Bon, mon résumé est certainement un chouïa orienté vers la critique négative, ça n’aura pas échappé à mes lecteurs qui sont fins psychologues. Mais si, mais si, pas de fausse modestie, vous êtes fins, géniaux et intelligents amis lecteurs. Et beaux aussi. Et incroyablement sexy. Non ceci n’est pas du racolage actif, juré. J’admire avec sincérité tous ceux qui me lisent encore !
Bref, qu’est-ce que je disais… ah oui ! vous aurez donc détecté dans mon ton un brin moqueur que je n’ai pas trouvé le film réalisé par Jimmy Hayward (inconnu au bataillon) très satisfaisant (vous avez vu, la langue de bois je sais faire aussi). Au point que je ne sais pas trop quoi dire d’autre à son sujet. De positif j’entends. Parce que je pourrais aussi préciser que dans le genre western on n’a pas grand chose à se mettre sous la dent, c’est plutôt tourné à la façon film d’action donc les amoureux des films de genre qui font la part belle aux garçons vachers n’y trouveront pas leur compte non plus.
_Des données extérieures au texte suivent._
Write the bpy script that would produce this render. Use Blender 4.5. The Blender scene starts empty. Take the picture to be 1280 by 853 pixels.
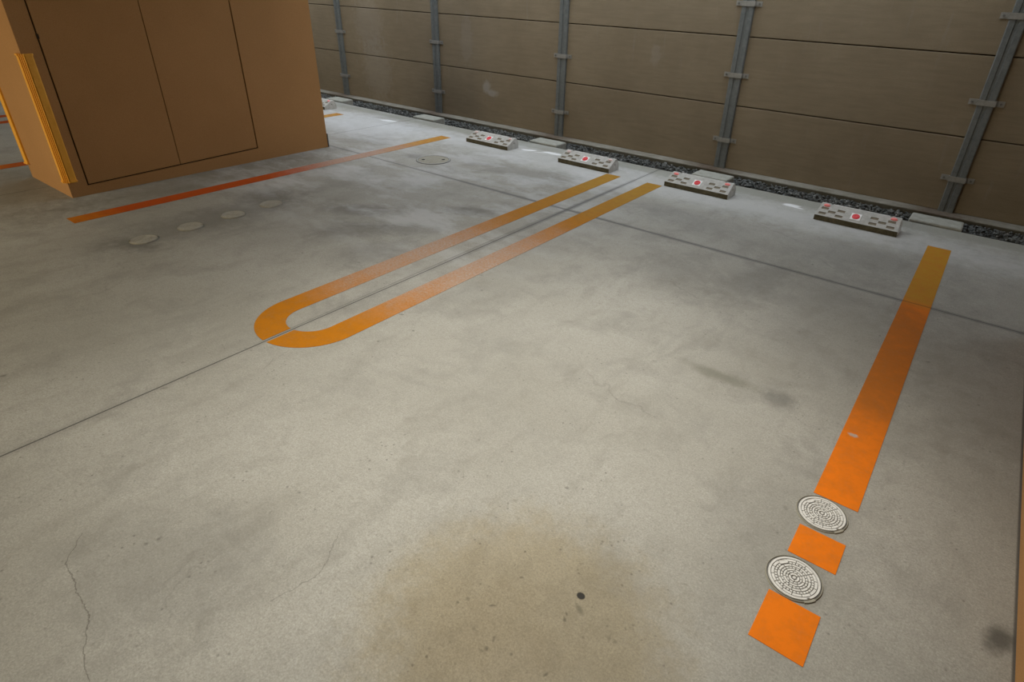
import bpy, bmesh, math, random
from mathutils import Vector, Matrix
random.seed(7)
S = bpy.context.scene
COL = S.collection
PI = math.pi

# ------------------------------------------------------------------ helpers
def link(o, parent=None):
    COL.objects.link(o)
    if parent is not None:
        o.parent = parent
    return o

def obj(name, bm, mats, parent=None, smooth=False, bevel=0.0, seg=2):
    bmesh.ops.recalc_face_normals(bm, faces=bm.faces)
    me = bpy.data.meshes.new(name)
    bm.to_mesh(me); bm.free()
    if not isinstance(mats, (list, tuple)):
        mats = [mats]
    for m in mats:
        me.materials.append(m)
    if smooth:
        for p in me.polygons: p.use_smooth = True
    o = bpy.data.objects.new(name, me)
    link(o, parent)
    if bevel:
        b = o.modifiers.new('bevel', 'BEVEL')
        b.width = bevel; b.segments = seg; b.limit_method = 'ANGLE'; b.angle_limit = math.radians(40)
    return o

def thing(name, label, cat, loc=(0, 0, 0), rotz=0, group=None):
    o = bpy.data.objects.new(name, None)
    o.empty_display_size = 0.1
    link(o)
    o.location = loc; o.rotation_euler = (0, 0, rotz)
    return tag(o, label, cat, group)

def tag(o, label, cat, group=None, kind=None):
    o['label'] = label; o['category'] = cat
    if group: o['group'] = group
    o['kind'] = kind or 'thing'
    return o

def struct(o):
    o['kind'] = 'structure'
    return o

def dup(root, loc, rotz, label):
    r = root.copy(); COL.objects.link(r)
    r.location = loc; r.rotation_euler = (0, 0, rotz); r['label'] = label
    for ch in list(root.children):
        c = ch.copy(); COL.objects.link(c); c.parent = r
        for g in ch.children:
            d = g.copy(); COL.objects.link(d); d.parent = c
    return r

def add_box(bm, x0, x1, y0, y1, z0, z1, mi=0):
    v = [bm.verts.new(p) for p in ((x0,y0,z0),(x1,y0,z0),(x1,y1,z0),(x0,y1,z0),(x0,y0,z1),(x1,y0,z1),(x1,y1,z1),(x0,y1,z1))]
    fs = []
    for f in ((0,3,2,1),(4,5,6,7),(0,1,5,4),(1,2,6,5),(2,3,7,6),(3,0,4,7)):
        fs.append(bm.faces.new([v[i] for i in f])); fs[-1].material_index = mi
    return fs

def box(x0, x1, y0, y1, z0, z1):
    bm = bmesh.new(); add_box(bm, x0, x1, y0, y1, z0, z1); return bm

def add_prism(bm, pts, z0, z1, mi=0):
    a = [bm.verts.new((p[0], p[1], z0)) for p in pts]
    b = [bm.verts.new((p[0], p[1], z1)) for p in pts]
    n = len(pts)
    f = [bm.faces.new(a[::-1]), bm.faces.new(b)]
    for i in range(n):
        f.append(bm.faces.new((a[i], a[(i+1) % n], b[(i+1) % n], b[i])))
    for q in f: q.material_index = mi

def add_ring(bm, r0, r1, z0, z1, a0=0.0, a1=2*PI, n=64, bev=0.0, mi=0, c=(0, 0)):
    """an annular sector with thickness; full circle when a1-a0 = 2 pi"""
    full = abs(a1 - a0 - 2*PI) < 1e-6
    m = n if full else n + 1
    prof = [(r0, z0), (r0 + bev, z1), (r1 - bev, z1), (r1, z0)]
    rows = []
    for i in range(m):
        a = a0 + (a1 - a0) * i / n
        rows.append([bm.verts.new((c[0] + r*math.cos(a), c[1] + r*math.sin(a), z)) for r, z in prof])
    for i in range(n):
        p, q = rows[i], rows[(i+1) % m]
        for k in range(4):
            f = bm.faces.new((p[k], q[k], q[(k+1) % 4], p[(k+1) % 4])); f.material_index = mi
    if not full:
        bm.faces.new(rows[0]).material_index = mi
        bm.faces.new(rows[-1][::-1]).material_index = mi

def add_disc(bm, r, z0, z1, n=48, c=(0, 0), mi=0):
    add_prism(bm, [(c[0] + r*math.cos(2*PI*i/n), c[1] + r*math.sin(2*PI*i/n)) for i in range(n)], z0, z1, mi)

# ------------------------------------------------------------------ material helper
class NT:
    def __init__(self, name):
        self.m = bpy.data.materials.new(name); self.m.use_nodes = True
        self.t = self.m.node_tree; self.t.nodes.clear()
        self.out = self.n('ShaderNodeOutputMaterial'); self.b = self.n('ShaderNodeBsdfPrincipled')
        self.l(self.b.outputs[0], self.out.inputs[0])
        self.co = self.n('ShaderNodeTexCoord').outputs['Object']
    def n(self, k, **kw):
        q = self.t.nodes.new(k)
        for a, v in kw.items(): setattr(q, a, v)
        return q
    def l(self, a, b): self.t.links.new(a, b)
    def put(self, sock, v):
        if hasattr(v, 'is_output'): self.l(v, sock)
        elif isinstance(v, (tuple, list)) and len(v) == 3 and sock.type == 'RGBA': sock.default_value = (*v, 1)
        else: sock.default_value = v
    def math(self, op, a, b=0.0, c=0.0, clamp=False):
        q = self.n('ShaderNodeMath', operation=op, use_clamp=clamp)
        self.put(q.inputs[0], a); self.put(q.inputs[1], b); self.put(q.inputs[2], c); return q.outputs[0]
    def vmath(self, op, a, b=(0, 0, 0)):
        q = self.n('ShaderNodeVectorMath', operation=op)
        self.put(q.inputs[0], a); self.put(q.inputs[1], b)
        return q.outputs['Value'] if op in ('LENGTH', 'DOT_PRODUCT', 'DISTANCE') else q.outputs[0]
    def noise(self, scale, detail=4, rough=0.55, vec=None, dist=0.0, color=False):
        q = self.n('ShaderNodeTexNoise'); self.l(vec or self.co, q.inputs['Vector'])
        q.inputs['Scale'].default_value = scale; q.inputs['Detail'].default_value = detail
        q.inputs['Roughness'].default_value = rough; q.inputs['Distortion'].default_value = dist
        return q.outputs['Color' if color else 0]
    def map(self, v, a, b, c=0.0, d=1.0, smooth=False):
        q = self.n('ShaderNodeMapRange')
        if smooth: q.interpolation_type = 'SMOOTHSTEP'
        self.put(q.inputs[0], v)
        for i, x in enumerate((a, b, c, d)): q.inputs[i+1].default_value = x
        return q.outputs[0]
    def mix(self, f, a, b, mode='MIX'):
        q = self.n('ShaderNodeMix', data_type='RGBA', blend_type=mode)
        self.put(q.inputs[0], f); self.put(q.inputs[6], a); self.put(q.inputs[7], b); return q.outputs[2]
    def scale(self, vec, s, loc=(0, 0, 0), rot=0.0, kind='POINT'):
        q = self.n('ShaderNodeMapping', vector_type=kind); self.l(vec, q.inputs[0])
        q.inputs[1].default_value = loc; q.inputs[2].default_value = (0, 0, rot); q.inputs[3].default_value = s
        return q.outputs[0]
    def sep(self, vec=None):
        q = self.n('ShaderNodeSeparateXYZ'); self.l(vec or self.co, q.inputs[0]); return q.outputs
    def bump(self, h, strength=0.3, dist=0.01):
        q = self.n('ShaderNodeBump'); self.put(q.inputs['Height'], h)
        q.inputs['Strength'].default_value = strength; q.inputs['Distance'].default_value = dist
        self.l(q.outputs[0], self.b.inputs['Normal'])
    def done(self, color, rough=0.8, metal=0.0, spec=0.3):
        self.put(self.b.inputs['Base Color'], color); self.put(self.b.inputs['Roughness'], rough)
        self.b.inputs['Metallic'].default_value = metal; self.b.inputs['Specular IOR Level'].default_value = spec
        return self.m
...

Je pourrais également pester sur la frilosité qui habite le film, aussi bien sur le plan de la violence (je m’attendais à quelque chose qui décape de la part d’un film mettant en scène Jonah Hex au lieu de quoi on est en plein pop-corn movie) que du sexe (c’est bien la peine de coller Megan Fox dans le rôle de la fille facile si elle reste aussi prude à l’écran), on passera évidemment sous-silence l’aspect subversif qu’aurait pu avoir le film si on avait un minimum respecté l’esprit du personnage.
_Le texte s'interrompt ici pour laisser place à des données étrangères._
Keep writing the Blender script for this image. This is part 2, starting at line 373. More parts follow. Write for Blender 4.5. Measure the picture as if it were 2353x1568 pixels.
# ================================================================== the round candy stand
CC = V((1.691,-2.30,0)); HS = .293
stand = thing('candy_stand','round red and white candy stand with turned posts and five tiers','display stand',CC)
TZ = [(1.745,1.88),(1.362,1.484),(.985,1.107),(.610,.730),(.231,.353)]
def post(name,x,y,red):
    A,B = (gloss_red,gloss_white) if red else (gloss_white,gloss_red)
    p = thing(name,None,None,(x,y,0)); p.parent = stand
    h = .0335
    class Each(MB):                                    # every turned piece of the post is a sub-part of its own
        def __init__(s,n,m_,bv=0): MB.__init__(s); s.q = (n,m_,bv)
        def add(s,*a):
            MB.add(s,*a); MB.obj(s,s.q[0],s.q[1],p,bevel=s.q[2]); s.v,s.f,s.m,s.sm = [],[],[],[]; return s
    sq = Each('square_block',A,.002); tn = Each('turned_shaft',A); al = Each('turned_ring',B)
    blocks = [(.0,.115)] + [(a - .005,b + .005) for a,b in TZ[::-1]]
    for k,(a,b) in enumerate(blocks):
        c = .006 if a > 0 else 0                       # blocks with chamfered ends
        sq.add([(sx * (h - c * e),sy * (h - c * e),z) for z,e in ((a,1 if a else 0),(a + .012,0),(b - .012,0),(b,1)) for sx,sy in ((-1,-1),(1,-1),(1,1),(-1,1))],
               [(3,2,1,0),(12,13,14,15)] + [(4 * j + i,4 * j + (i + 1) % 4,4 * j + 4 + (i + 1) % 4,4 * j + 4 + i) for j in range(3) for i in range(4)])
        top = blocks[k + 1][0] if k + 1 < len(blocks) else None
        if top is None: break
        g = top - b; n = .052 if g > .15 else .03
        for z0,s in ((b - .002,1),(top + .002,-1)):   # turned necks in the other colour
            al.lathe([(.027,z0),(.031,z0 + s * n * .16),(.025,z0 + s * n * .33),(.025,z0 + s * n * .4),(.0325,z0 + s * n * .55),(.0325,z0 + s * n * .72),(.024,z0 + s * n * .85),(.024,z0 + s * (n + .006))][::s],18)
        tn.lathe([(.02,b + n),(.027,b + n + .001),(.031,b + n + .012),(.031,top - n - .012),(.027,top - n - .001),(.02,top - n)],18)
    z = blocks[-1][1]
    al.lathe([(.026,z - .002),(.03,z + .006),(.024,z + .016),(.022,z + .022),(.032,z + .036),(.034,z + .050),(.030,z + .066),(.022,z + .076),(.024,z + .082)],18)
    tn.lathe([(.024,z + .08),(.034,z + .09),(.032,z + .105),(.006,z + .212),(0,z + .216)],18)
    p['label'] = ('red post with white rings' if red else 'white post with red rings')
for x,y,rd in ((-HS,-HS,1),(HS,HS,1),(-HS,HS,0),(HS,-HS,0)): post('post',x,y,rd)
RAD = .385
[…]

Ah tiens une remarque au passage, vous y croiserez dans le rôle (court) du fils de Turnbull l’acteur Jeffrey Dean Morgan, qui commence lui aussi à se faire une petite collection d’adaptation de comics à l’écran après Watchmen et The Losers. Bon allez, je vais pas être chien, histoire de dire quelque chose de positif sur le film, les effets spéciaux assurent, c’est très joliment fait pour peu qu’on ne soit pas allergique aux effets numériques, ça va sans dire. Oui je sais ça fait léger, mais je fais ce que je peux hein.
Non bon, en gros ils auraient mieux fait de s’abstenir plutôt que de produire un tel film. Ou au moins l’appeler autrement. Quitte à ne rien garder de la BD Jonah Hex, autant virer le nom aussi, histoire de ne pas ôter l’envie à ceux qui ne le connaissaient pas de le découvrir en comics. Non pas que je sois un fan inconditionnel du comic book, que je trouve pas mal (surtout pour les différents styles graphiques qu’on peut y trouver) sans plus, mais juste par souci d’honnêteté envers le matériau d’origine. Dommage, le potentiel était là pourtant.